Records
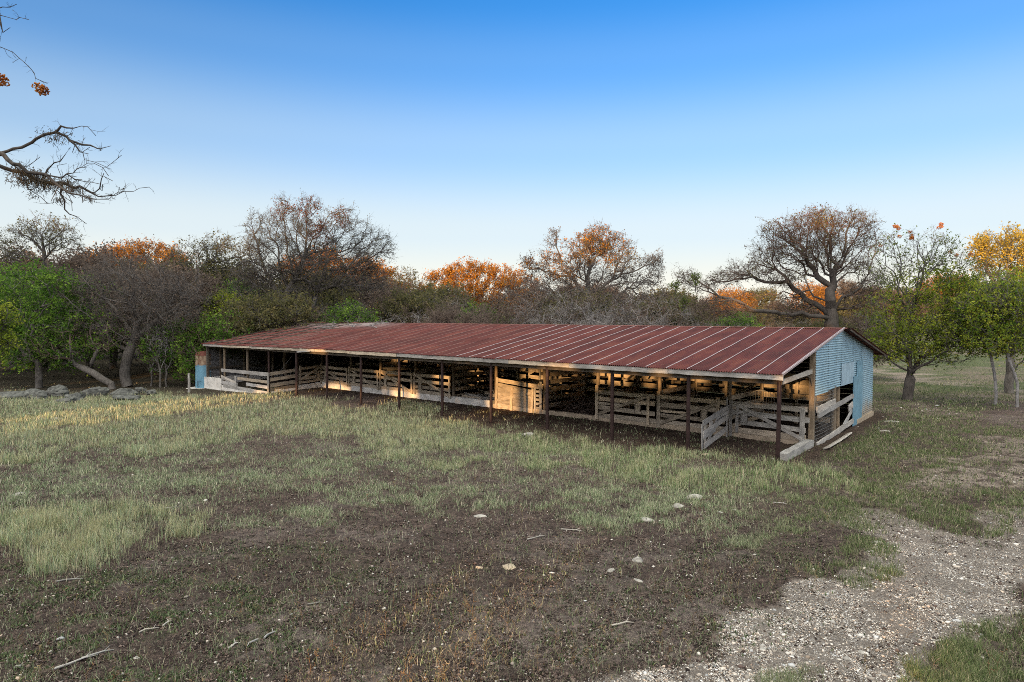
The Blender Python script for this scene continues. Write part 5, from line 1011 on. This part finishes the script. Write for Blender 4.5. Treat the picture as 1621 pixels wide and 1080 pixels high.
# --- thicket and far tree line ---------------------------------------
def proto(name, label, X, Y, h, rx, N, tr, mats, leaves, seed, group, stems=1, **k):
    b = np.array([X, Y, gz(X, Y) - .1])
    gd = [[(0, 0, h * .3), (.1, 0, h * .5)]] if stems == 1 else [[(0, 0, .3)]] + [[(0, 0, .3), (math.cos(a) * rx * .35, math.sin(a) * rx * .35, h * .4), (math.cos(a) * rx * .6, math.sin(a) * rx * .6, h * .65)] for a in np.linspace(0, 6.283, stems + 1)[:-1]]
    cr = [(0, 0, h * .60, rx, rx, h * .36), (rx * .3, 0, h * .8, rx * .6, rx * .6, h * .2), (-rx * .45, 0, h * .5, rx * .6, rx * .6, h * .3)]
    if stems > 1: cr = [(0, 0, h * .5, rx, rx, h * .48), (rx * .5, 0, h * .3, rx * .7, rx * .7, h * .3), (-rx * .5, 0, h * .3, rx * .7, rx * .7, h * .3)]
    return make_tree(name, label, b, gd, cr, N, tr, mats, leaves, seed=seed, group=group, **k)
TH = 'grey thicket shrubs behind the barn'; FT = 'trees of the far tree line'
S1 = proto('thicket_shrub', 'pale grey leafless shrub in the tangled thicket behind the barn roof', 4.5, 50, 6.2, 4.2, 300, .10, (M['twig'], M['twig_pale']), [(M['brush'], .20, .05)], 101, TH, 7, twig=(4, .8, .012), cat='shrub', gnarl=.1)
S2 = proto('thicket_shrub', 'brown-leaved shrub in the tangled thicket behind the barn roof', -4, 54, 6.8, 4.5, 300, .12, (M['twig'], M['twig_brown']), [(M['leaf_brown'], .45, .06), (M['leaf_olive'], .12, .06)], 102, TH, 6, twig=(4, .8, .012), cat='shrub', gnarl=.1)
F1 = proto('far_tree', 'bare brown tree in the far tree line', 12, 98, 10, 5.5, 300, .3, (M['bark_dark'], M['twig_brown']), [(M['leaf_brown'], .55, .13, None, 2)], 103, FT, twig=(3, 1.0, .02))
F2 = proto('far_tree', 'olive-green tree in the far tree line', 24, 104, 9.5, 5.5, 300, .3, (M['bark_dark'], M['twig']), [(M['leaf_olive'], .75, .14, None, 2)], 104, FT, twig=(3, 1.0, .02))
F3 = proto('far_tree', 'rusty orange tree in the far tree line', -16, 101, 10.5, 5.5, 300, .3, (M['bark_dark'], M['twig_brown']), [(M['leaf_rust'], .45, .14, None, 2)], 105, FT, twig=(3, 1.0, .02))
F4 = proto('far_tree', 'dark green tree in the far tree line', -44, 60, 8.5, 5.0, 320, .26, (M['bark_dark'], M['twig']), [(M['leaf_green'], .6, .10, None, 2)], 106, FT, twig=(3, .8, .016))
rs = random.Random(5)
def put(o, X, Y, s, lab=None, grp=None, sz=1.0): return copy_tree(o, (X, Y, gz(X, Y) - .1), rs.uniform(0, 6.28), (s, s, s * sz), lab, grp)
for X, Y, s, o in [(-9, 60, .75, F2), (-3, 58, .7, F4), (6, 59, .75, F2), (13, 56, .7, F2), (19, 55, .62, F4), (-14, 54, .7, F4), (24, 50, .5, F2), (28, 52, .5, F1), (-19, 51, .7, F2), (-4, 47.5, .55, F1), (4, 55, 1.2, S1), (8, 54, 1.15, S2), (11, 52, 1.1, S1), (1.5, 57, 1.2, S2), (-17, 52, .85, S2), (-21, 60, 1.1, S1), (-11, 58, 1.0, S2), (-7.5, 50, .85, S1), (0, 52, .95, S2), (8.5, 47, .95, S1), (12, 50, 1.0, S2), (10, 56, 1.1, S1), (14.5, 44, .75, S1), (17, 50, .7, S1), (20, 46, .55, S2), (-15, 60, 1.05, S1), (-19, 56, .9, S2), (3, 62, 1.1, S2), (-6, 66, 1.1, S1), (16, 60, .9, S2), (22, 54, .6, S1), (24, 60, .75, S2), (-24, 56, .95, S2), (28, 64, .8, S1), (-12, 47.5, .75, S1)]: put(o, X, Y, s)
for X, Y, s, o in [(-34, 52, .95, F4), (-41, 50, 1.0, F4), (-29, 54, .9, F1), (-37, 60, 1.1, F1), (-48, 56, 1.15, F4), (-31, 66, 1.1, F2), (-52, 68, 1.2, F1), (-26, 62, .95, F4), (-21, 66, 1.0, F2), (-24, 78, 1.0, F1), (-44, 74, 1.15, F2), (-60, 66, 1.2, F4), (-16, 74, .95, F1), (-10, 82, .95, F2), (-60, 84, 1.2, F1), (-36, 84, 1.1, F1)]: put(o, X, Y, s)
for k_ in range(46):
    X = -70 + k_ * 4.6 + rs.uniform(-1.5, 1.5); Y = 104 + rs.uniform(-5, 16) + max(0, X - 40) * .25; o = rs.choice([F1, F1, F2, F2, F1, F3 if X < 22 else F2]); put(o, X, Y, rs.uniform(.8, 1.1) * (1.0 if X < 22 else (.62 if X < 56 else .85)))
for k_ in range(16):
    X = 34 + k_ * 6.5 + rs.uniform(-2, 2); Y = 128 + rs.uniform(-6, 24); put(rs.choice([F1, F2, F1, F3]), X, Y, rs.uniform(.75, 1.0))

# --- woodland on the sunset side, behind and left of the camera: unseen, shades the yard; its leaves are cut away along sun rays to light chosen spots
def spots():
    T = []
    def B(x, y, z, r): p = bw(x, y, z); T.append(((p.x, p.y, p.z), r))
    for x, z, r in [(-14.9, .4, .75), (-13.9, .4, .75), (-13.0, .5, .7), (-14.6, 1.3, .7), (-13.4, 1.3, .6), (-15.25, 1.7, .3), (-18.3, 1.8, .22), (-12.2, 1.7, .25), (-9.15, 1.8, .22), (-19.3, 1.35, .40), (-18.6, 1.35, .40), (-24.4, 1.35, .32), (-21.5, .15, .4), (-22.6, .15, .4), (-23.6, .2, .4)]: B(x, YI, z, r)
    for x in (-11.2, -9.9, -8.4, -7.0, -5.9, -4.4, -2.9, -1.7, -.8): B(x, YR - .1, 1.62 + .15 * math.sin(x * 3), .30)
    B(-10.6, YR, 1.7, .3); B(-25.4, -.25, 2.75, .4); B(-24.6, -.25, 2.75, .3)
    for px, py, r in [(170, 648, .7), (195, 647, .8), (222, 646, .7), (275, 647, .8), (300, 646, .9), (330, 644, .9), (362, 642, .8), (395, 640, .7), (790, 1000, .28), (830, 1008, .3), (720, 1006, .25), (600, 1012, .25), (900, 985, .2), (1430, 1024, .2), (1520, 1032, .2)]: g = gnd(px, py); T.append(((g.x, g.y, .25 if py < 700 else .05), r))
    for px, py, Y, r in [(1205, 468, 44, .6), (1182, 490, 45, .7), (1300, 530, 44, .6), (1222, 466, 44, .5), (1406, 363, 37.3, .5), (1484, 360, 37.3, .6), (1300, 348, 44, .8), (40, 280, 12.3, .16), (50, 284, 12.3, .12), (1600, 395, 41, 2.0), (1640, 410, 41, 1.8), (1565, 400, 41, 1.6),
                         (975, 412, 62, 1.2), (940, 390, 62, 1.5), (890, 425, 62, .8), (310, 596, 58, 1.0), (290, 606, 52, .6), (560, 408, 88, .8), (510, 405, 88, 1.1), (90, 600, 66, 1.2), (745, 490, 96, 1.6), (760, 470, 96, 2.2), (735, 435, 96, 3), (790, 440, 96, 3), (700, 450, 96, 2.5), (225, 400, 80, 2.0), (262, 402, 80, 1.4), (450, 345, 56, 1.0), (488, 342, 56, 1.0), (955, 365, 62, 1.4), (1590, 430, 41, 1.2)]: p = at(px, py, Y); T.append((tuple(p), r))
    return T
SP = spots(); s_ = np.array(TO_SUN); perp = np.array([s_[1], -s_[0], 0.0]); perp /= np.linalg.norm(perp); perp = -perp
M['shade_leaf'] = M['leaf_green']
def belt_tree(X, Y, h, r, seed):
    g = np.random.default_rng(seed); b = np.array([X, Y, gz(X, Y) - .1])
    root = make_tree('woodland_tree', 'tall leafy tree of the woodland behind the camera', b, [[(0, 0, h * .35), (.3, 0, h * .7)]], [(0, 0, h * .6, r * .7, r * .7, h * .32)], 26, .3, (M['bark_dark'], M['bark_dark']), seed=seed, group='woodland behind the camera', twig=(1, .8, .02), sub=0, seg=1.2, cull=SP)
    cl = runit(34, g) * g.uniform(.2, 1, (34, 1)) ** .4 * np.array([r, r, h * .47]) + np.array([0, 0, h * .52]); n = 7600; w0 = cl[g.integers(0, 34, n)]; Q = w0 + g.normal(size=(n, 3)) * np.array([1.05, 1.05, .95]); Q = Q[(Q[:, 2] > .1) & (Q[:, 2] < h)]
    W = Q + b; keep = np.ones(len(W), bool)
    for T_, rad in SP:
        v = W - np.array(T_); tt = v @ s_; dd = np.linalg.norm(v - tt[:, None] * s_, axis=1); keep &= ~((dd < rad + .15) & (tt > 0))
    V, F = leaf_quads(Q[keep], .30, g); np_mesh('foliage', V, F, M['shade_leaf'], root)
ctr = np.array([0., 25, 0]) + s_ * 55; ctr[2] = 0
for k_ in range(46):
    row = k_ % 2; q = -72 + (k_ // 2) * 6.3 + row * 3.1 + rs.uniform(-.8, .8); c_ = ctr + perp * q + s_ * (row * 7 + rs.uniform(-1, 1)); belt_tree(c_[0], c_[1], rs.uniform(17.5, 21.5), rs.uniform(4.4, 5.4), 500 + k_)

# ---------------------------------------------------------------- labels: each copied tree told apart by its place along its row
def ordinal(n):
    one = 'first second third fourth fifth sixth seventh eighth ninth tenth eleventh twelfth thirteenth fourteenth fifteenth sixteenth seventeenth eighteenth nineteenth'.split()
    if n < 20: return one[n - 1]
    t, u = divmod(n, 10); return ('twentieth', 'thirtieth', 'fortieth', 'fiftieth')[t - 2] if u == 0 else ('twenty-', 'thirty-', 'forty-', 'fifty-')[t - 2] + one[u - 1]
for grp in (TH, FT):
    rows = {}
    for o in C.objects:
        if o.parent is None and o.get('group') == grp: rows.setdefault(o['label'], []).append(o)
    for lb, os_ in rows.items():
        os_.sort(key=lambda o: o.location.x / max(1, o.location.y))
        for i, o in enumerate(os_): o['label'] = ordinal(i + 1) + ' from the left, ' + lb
...
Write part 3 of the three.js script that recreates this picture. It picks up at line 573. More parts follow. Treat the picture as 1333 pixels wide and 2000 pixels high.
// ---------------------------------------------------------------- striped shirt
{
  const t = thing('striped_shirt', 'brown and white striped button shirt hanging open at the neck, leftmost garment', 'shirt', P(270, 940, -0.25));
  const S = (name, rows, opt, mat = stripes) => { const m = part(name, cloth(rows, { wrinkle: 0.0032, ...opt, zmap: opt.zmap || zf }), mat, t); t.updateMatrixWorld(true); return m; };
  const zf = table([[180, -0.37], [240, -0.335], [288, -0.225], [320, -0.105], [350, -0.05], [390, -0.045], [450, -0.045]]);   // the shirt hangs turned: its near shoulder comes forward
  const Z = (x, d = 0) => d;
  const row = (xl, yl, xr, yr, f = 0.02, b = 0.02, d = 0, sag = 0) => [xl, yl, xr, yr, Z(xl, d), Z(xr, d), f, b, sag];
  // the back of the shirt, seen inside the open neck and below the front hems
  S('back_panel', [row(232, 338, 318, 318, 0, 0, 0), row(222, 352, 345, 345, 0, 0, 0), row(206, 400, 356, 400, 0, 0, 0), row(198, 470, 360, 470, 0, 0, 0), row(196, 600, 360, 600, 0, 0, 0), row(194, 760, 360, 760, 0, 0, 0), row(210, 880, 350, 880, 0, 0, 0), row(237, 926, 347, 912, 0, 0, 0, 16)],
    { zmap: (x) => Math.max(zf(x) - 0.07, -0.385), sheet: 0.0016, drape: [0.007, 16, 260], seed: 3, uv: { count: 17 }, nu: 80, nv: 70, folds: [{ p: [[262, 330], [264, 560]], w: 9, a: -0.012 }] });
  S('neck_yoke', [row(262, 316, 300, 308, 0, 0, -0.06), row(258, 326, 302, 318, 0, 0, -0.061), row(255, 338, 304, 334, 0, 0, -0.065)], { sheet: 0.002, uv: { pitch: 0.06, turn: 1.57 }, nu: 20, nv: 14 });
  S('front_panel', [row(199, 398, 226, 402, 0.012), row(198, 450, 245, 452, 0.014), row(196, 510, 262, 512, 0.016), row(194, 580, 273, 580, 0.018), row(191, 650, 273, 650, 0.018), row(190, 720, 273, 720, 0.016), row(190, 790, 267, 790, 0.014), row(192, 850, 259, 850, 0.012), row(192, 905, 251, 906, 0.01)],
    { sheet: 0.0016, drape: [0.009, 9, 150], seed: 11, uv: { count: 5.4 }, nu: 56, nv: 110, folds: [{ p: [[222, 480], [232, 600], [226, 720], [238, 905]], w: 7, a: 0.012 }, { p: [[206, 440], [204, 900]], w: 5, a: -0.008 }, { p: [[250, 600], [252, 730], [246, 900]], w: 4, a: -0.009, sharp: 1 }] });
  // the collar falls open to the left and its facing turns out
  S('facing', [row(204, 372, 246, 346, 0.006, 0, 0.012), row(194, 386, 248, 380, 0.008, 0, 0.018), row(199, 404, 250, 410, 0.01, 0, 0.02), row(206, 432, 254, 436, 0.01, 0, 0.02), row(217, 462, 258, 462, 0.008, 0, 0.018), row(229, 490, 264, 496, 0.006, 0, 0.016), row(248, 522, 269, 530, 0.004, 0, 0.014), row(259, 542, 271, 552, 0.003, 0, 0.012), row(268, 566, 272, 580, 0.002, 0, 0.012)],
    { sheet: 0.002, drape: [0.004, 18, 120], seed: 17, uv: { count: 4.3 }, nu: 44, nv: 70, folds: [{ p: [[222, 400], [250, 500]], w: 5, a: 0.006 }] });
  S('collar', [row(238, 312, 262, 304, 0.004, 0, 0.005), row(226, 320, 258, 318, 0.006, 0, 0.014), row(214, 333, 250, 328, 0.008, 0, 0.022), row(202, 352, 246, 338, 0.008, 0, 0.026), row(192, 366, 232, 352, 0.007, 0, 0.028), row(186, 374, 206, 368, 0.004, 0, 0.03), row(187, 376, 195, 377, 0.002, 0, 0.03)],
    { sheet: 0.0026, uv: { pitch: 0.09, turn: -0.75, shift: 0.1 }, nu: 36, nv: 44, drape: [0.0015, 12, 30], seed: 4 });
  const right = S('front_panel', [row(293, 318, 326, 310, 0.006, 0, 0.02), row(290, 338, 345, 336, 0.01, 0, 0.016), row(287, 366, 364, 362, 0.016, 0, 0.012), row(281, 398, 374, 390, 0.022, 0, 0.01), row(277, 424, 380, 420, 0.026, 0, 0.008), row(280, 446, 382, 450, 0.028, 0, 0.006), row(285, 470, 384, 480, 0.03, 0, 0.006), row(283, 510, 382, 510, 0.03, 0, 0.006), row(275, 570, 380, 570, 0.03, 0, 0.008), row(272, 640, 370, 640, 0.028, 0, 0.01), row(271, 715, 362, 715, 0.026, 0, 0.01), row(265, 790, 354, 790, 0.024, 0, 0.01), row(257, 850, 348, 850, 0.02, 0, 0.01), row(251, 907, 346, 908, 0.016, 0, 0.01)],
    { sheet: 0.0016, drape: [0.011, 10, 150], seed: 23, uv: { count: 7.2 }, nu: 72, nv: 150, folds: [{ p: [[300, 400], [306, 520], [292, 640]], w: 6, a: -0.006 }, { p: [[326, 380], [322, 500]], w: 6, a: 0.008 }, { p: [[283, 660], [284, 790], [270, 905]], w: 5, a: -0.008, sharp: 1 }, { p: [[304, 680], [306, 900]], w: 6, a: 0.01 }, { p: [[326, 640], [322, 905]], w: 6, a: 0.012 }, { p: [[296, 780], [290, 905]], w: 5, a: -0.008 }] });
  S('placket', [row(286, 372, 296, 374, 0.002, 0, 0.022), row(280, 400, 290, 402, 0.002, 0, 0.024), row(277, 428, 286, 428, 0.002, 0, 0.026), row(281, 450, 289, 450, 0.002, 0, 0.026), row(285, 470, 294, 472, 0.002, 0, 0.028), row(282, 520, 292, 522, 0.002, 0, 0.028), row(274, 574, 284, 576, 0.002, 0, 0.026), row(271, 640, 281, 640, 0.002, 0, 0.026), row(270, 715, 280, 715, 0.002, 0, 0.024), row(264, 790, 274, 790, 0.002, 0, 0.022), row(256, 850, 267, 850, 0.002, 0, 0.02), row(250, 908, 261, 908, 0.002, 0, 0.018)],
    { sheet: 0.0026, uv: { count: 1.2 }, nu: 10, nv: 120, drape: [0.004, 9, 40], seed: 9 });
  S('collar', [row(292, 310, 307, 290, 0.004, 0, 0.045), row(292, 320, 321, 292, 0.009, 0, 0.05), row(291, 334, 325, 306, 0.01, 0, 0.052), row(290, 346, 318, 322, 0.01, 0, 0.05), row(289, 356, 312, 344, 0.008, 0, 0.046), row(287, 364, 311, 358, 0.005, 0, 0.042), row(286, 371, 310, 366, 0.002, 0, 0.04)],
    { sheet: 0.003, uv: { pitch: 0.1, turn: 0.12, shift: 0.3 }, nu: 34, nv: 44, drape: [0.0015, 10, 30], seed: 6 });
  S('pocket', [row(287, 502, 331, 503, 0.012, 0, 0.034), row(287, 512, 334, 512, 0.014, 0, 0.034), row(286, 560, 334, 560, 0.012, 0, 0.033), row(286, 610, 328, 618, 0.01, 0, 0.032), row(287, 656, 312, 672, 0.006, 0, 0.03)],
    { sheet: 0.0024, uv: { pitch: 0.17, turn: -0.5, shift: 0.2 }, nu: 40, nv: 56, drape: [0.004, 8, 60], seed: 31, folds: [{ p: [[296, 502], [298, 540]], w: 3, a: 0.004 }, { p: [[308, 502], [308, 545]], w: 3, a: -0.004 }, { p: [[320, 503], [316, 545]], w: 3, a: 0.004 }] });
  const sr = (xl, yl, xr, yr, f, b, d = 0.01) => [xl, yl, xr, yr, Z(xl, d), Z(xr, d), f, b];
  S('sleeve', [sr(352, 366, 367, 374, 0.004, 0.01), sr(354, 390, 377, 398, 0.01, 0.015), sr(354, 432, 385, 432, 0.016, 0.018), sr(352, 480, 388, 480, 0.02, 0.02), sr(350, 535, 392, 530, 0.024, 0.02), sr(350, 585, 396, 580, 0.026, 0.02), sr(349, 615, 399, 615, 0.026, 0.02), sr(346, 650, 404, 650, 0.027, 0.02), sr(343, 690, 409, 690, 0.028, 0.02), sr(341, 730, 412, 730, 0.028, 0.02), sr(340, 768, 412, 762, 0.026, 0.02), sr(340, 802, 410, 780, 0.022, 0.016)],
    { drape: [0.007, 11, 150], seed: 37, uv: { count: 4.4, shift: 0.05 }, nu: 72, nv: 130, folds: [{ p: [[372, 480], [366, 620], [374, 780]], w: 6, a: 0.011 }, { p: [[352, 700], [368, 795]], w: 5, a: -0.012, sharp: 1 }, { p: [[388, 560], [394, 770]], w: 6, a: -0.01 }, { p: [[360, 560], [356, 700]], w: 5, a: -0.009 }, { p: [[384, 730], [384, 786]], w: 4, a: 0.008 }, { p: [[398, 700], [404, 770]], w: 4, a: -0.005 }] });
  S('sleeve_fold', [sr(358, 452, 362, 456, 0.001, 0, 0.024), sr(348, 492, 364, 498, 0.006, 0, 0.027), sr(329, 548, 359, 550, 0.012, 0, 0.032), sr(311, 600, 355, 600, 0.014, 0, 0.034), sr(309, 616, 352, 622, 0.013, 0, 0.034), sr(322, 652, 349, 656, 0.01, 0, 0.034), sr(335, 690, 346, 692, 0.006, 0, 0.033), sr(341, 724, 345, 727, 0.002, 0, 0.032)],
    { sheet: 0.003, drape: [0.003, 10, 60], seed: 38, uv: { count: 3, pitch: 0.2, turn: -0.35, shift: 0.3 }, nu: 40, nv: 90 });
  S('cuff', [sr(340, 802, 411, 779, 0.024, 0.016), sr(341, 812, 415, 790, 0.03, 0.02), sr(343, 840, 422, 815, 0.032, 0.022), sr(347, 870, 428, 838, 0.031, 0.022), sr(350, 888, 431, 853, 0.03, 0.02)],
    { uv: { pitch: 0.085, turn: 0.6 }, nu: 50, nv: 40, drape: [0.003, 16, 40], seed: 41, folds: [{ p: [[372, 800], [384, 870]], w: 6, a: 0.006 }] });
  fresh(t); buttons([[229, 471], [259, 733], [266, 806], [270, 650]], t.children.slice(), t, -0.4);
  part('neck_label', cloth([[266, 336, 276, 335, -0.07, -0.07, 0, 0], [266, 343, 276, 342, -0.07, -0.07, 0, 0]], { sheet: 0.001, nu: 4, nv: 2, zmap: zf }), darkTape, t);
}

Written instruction
Identify the lines that contain the string "this", and copy every one of them.

Exercise response
The Blender Python script for this scene continues. Write part 5, from line 1011 on. This part finishes the script. Write for Blender 4.5. Treat the picture as 1621 pixels wide and 1080 pixels high.
Write part 3 of the three.js script that recreates this picture. It picks up at line 573. More parts follow. Treat the picture as 1333 pixels wide and 2000 pixels high.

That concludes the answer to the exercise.